One of the classic tenets of infrastructure investment could become an anachronism in an increasingly decentralised world.

“Port of Melbourne is a fantastic asset and is exactly what we look for as a business. But there’s a big debate about whether a second port is required and if so when and how do you deliver it. You don’t want to make a substantial investment in an asset and find out government can build a competing asset down the road in a short period of time.”

That little snippet came from our recent interview with Hastings Funds Management executive director Andrew Faber and perfectly captures one of the classic tenets of infrastructure investing: the monopolistic nature of infrastructure assets.

After all, as Faber points out, the last thing you want to do is to pay up to A$7 billion ($4.9 billion; €4.3 billion) for Port of Melbourne only to have the investment case for your 99-year lease neutered by a new, competing port.
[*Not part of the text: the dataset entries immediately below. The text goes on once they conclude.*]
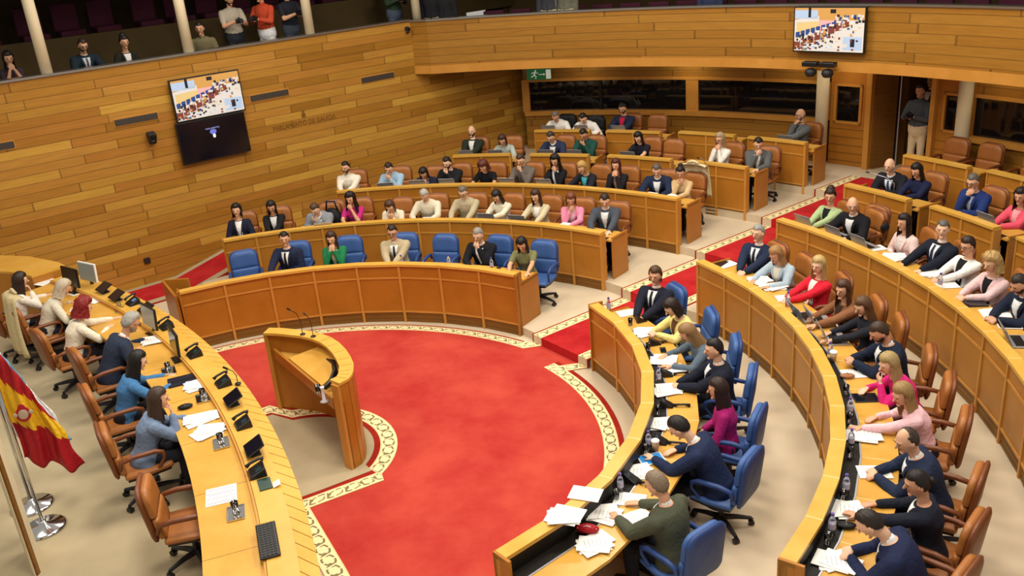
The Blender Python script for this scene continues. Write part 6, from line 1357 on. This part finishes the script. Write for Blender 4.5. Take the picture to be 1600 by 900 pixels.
        cb = PB(); cb.limb([neck-V3(0, 0, .035), neck-V3(0, 0, .008)], [.070*s, .062*s]); cb.mesh('neckline', tm, root)
    # face
    face_part('eye', plain('#1c1410', .2), root, hm, hcn, (.029, .0875, .010), hs_); face_part('eye', plain('#1c1410', .2), root, hm, hcn, (-.029, .0875, .010), hs_)
    bc = hcol if hs != 'bald' else '#4a3a30'
    for sd in (1, -1): face_part('eyebrow', hair_mat(bc), root, hm, hcn, (sd*.030, .0945, .029), hs_)
    face_part('mouth', fabric('#a8524a' if sex == 'f' else '#a06a58', .5), root, hm, hcn, (0, .0825, -.056), hs_)
    if glasses: face_part('glasses', plain('#17171a', .3), root, hm, hcn, (0, .105, .008), hs_)
    if 'b' in beard or 's' in beard and False:
        R_ = np.array([.0755, .097, .117])*hs_; V = []; F = []; fn = headfn(s)
        for i in range(15):
            t = math.pi*(.48+.52*i/14)
            for k in range(24):
                a = 2*math.pi*k/24; d = V3(math.sin(t)*math.cos(a), math.sin(t)*math.sin(a), math.cos(t)); q = fn(d, d*R_)
                keep = d[1] > -.15 and d[2] < -.40+(.22 if abs(d[0]) > .7 else 0) and not (abs(d[0]) < .2 and -.52 < d[2] < -.42)
                V.append(q+d*(.010*hs_ if keep else -.015*hs_))
        for i in range(14):
            for k in range(24): F.append(((i+1)*24+k, (i+1)*24+(k+1) % 24, i*24+(k+1) % 24, i*24+k))
        F.append(tuple(range(24)))
        mesh('beard', np.array(V) @ hm.T+hcn, F, hair_mat('#8a8680' if 'g' in beard else ('#6a6058' if hs == 'bald' and 'grey' in label else '#2a1c14')), root, True)
    hair(hs, hcn, hm, hs_, hair_mat(hcol), root, sex)
    if arms == 'camera':
        c = empty('photo_camera', (0, 0, 0)); c.location = root.matrix_basis @ Vector((0, .36, hip[2]+.31)); c.rotation_euler = (0, 0, R(rz+yaw))
        b = MB(); b.box((0, 0, 0), (.14, .07, .09)); b.box((0, 0, .055), (.05, .05, .03)); b.build('camera_body', M['black'], c, bevel=.006); b = MB(); b.tube([(0, .035, 0), (0, .15, 0)], [.035, .04], 14); b.build('lens', M['blackm'], c)
        tag(c, 'black photo camera held by the '+' '.join(label.split()[:8]), 'camera')
    if row[0] == 'G' and len(row) > 2: pass
    tag(root, label, 'person')
    return root

# ------------------------------------------------------------------ chairs
def rr_outline(w, h, r, rb, n=7):
    """rounded rectangle outline, bottom at z=0, larger corners on top"""
    P = []
    for cx, cz, rr, a0 in ((w/2-r, h-r, r, 0), (-w/2+r, h-r, r, 90), (-w/2+rb, rb, rb, 180), (w/2-rb, rb, rb, 270)):
        for k in range(n+1): a = R(a0+90*k/n); P.append((cx+rr*math.cos(a), cz+rr*math.sin(a)))
    return P
def cushion(b, outline, y0, y1, z0, bend, puff=.012, wide=1.0):
    """padded slab following an outline in x-z; bend(z) gives the lean in y"""
    cx = sum(p[0] for p in outline)/len(outline); cz = sum(p[1] for p in outline)/len(outline); n = len(outline); rows = []
    for f, y in ((.0, y0), (.55, y0-.004), (.9, y0+.0), (1.0, y0+.016), (1.0, y1-.016), (.9, y1), (.55, y1+.002), (0.0, y1)):
        rows.append([(cx+(x-cx)*f*wide, y+(-puff if f == .0 and y == y0 else 0)+bend(z0+cz+(z-cz)*f), z0+cz+(z-cz)*f) for x, z in outline])
    V = [v for r_ in rows for v in r_]; F = []
    for i in range(len(rows)-1):
        for k in range(n): F.append((i*n+k, (i+1)*n+k, (i+1)*n+(k+1) % n, i*n+(k+1) % n)[::-1])
    b.add(V, F)
def make_chair(col, edge, nm):
    """local +y is where the sitter looks"""
    o = empty(nm, (0, 0, 0)); bend = lambda z: -.12*(z-.45)
    b = MB(); cushion(b, rr_outline(.46, .29, .12, .03), -.265, -.195, .695, bend); b.build('upper_back_cushion', col, o, True)
    b = MB(); cushion(b, rr_outline(.47, .24, .04, .05), -.255, -.185, .455, bend); b.build('lower_back_cushion', col, o, True)
    b = MB(); cushion(b, rr_outline(.495, .575, .14, .08), -.31, -.257, .43, bend); b.build('back_shell', edge, o, True)
    b = MB(); P = [(-.25, -.22), (.25, -.22), (.27, .05), (.24, .27), (.0, .30), (-.24, .27), (-.27, .05)]
    b.prism(P, .40, .455); s_ = b.build('seat', col, o, True); bv = s_.modifiers.new('bevel', 'BEVEL'); bv.width = .025; bv.segments = 3; bv.limit_method = 'ANGLE'
    b = MB(); b.prism([(x*.9, y*.9) for x, y in P], .37, .40); b.build('seat_shell', M['black'], o)
    for sx in (-1, 1):
        b = MB(); x = sx*.27
        b.tube([(x, -.25, .56), (x, -.22, .645), (x, -.10, .665), (x, .12, .66), (x, .19, .63), (x*.98, .20, .56), (x*.9, .13, .45), (x*.8, .05, .41)], [.018, .026, .028, .028, .024, .018, .018, .016], 8); b.build('armrest', edge, o, True)
    b = MB(); b.tube([(0, 0, .11), (0, 0, .38)], [.032, .028], 12); b.build('gas_column', M['black'], o)
    for k in range(5):
        a = 2*math.pi*k/5+.3; d = (math.cos(a), math.sin(a)); b = MB(); b.tube([(0, 0, .115), (d[0]*.16, d[1]*.16, .105), (d[0]*.31, d[1]*.31, .08)], [.034, .026, .018], 8, sx=1, sy=1); l_ = b.build('leg', M['blackm'], o)
        b = MB(); b.tube([(d[0]*.31-d[1]*.028, d[1]*.31+d[0]*.028, .03), (d[0]*.31+d[1]*.028, d[1]*.31-d[0]*.028, .03)], .03, 12); b.box((d[0]*.31, d[1]*.31, .062), (.03, .03, .03)); b.build('caster', M['black'], l_)
    return o
CH = {}
def put_chair(x, y, z, rz, col, label):
    if col not in CH:
        m1, m2 = {'tan': (M['tan'], M['tanedge']), 'blue': (M['blue'], M['blueedge']), 'black': (fabric('#1d1e20', .5), fabric('#141416', .5))}[col]
        CH[col] = make_chair(m1, m2, 'swivel_chair'); c = CH[col]
    else: c = copy_tree(CH[col])
    c.location = (x, y, z); c.rotation_euler = (0, 0, R(rz)); tag(c, label, 'chair', {'tan': 'tan leather chairs of the chamber', 'blue': 'blue leather chairs of the front benches', 'black': 'black chairs on the top left tier'}[col])
    return c
for s_ in SEATS: put_chair(*s_)
for rec in PEOPLE: person(rec)

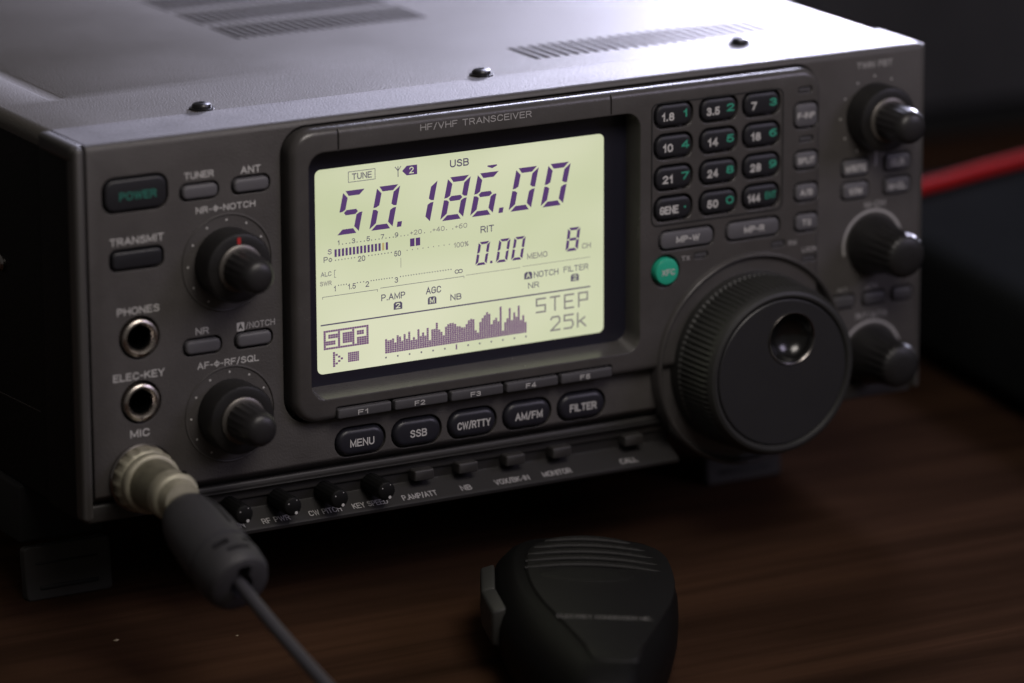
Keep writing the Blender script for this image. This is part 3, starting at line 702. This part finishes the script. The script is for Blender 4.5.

For an asset like Port of Melbourne, its monopolistic position is one of the keys to mitigating the risk that the cashflows it generates will be disrupted.

That’s why, when you pick up an infrastructure investment brochure, the asset classes’ monopolistic nature always features prominently among the pros. Here’s the catch, though: while monopolies are very much a part of infrastructure investment’s past, we’d argue they will be a much less important part of its future.

Take clean energy infrastructure investments. By dint of their decentralised nature, these investments are practically the antithesis of your archetypical monopolistic infrastructure asset. As Scott Jacobs, co-founder of Generate Capital, a company founded to apply SunEdison’s distributed solar financing model more widely, put it to sister publication Low Carbon Energy Investor: “We believe the infrastructure equation has changed from large-scale, centralised infrastructure to distributed [infrastructure].”

In a recent conversation with Jim Barry, BlackRock’s new head of real assets and leader of its infrastructure unit, he estimated that renewables account for about 20 percent of what he called the global addressable infrastructure investment market. However, if we narrow the focus to low-risk infrastructure investments – like PPPs – then renewables probably account for about 30 to 40 percent of that market.

Barry was keen to stress this last figure was anecdotal. But even if we can’t quite nail down the percentages, at the rate renewables are growing, it’s easy to see that a significant part of infrastructure’s low-risk future will be comprised of assets without monopolistic characteristics. And that’s before we throw in other decentralised sustainable infrastructure investments, like energy efficiency or storage, into the mix.

When you add it all up, we may be left with an investment landscape where maybe half of all investible assets going forward will not tick one of the boxes that has traditionally been seen as essential to securing infrastructure’s reputation as a low-risk, cash-yielding investment.

That, in turn, poses a fascinating question: if the future of infrastructure is increasingly decentralised, how does that change the risk profile of monopoly assets? Or put differently: in an increasingly fragmented infrastructure world, is a monopolistic position essential to securing your asset’s cashflows, or a sign you own an asset that is ripe for disruption?